* EXERCISE AIM *
Count how many lines of the material hold "scene". Respond with that number alone.

* DATASET CONTENT *
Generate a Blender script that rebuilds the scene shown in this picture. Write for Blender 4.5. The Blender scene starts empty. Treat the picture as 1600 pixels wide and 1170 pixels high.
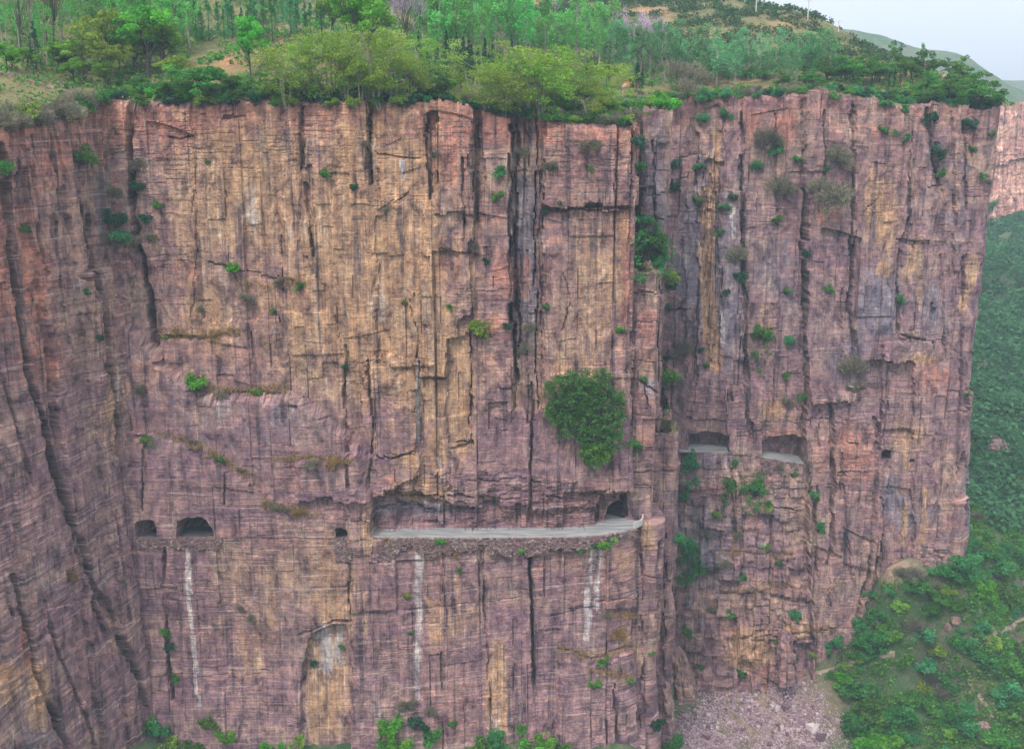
import bpy, math, random
import numpy as np

SC = bpy.context.scene
R = math.radians
rng = np.random.default_rng(7)
random.seed(7)

# ------------------------------------------------------------------ camera
PITCH = R(13.2)
F = 1716.0                      # focal length in pixels of the 1600x1170 photograph
cam_d = bpy.data.cameras.new("camera")
cam = bpy.data.objects.new("camera", cam_d)
SC.collection.objects.link(cam)
cam.location = (0, 0, 0)
cam.rotation_euler = (R(90) - PITCH, 0, 0)
cam_d.sensor_width = 36.0
cam_d.sensor_fit = 'HORIZONTAL'
cam_d.lens = 36.0 * F / 1600.0
cam_d.clip_start = 1.0
cam_d.clip_end = 9000.0
SC.camera = cam

# ------------------------------------------------------------------ sky, sun, exposure
SUN_EL, SUN_AZ = R(52), R(205)          # azimuth clockwise from +Y: behind and to the left of the camera
w = bpy.data.worlds.new("World")
SC.world = w
w.use_nodes = True
nt = w.node_tree
nt.nodes.clear()
sky = nt.nodes.new('ShaderNodeTexSky')
sky.sky_type = 'NISHITA'
sky.sun_disc = False
sky.sun_elevation = SUN_EL
sky.sun_rotation = SUN_AZ
sky.dust_density = 4.0
sky.air_density = 1.0
sky.ozone_density = 1.0
hsv = nt.nodes.new('ShaderNodeHueSaturation')
hsv.inputs['Saturation'].default_value = 0.45
mixw = nt.nodes.new('ShaderNodeMixRGB')          # thin even overcast over the clear sky
mixw.inputs[0].default_value = 0.72
tcw = nt.nodes.new('ShaderNodeTexCoord')
sepw = nt.nodes.new('ShaderNodeSeparateXYZ')
rampw = nt.nodes.new('ShaderNodeValToRGB')       # overcast: the zenith about three times as bright as the horizon
rampw.color_ramp.elements[0].color = (0.290, 0.312, 0.375, 1)
rampw.color_ramp.elements[1].position = 0.8
rampw.color_ramp.elements[1].color = (1.0, 1.0, 1.02, 1)
sclw = nt.nodes.new('ShaderNodeVectorMath'); sclw.operation = 'SCALE'
sclw.inputs['Scale'].default_value = 12.5
nt.links.new(tcw.outputs['Generated'], sepw.inputs[0])
nt.links.new(sepw.outputs[2], rampw.inputs[0])
nt.links.new(rampw.outputs[0], sclw.inputs[0])
nt.links.new(sclw.outputs[0], mixw.inputs[2])
bg = nt.nodes.new('ShaderNodeBackground')
bg.inputs['Strength'].default_value = 0.13
outw = nt.nodes.new('ShaderNodeOutputWorld')
nt.links.new(sky.outputs[0], hsv.inputs['Color'])
nt.links.new(hsv.outputs[0], mixw.inputs[1])
nt.links.new(mixw.outputs[0], bg.inputs['Color'])
nt.links.new(bg.outputs[0], outw.inputs[0])

sun_d = bpy.data.lights.new("sun", 'SUN')
sun_d.energy = 1.5
sun_d.angle = R(11)
sun_d.color = (1.0, 0.94, 0.86)
sun = bpy.data.objects.new("sun", sun_d)
SC.collection.objects.link(sun)
sun.rotation_euler = (R(90) - SUN_EL, 0, -SUN_AZ + math.pi)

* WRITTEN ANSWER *
2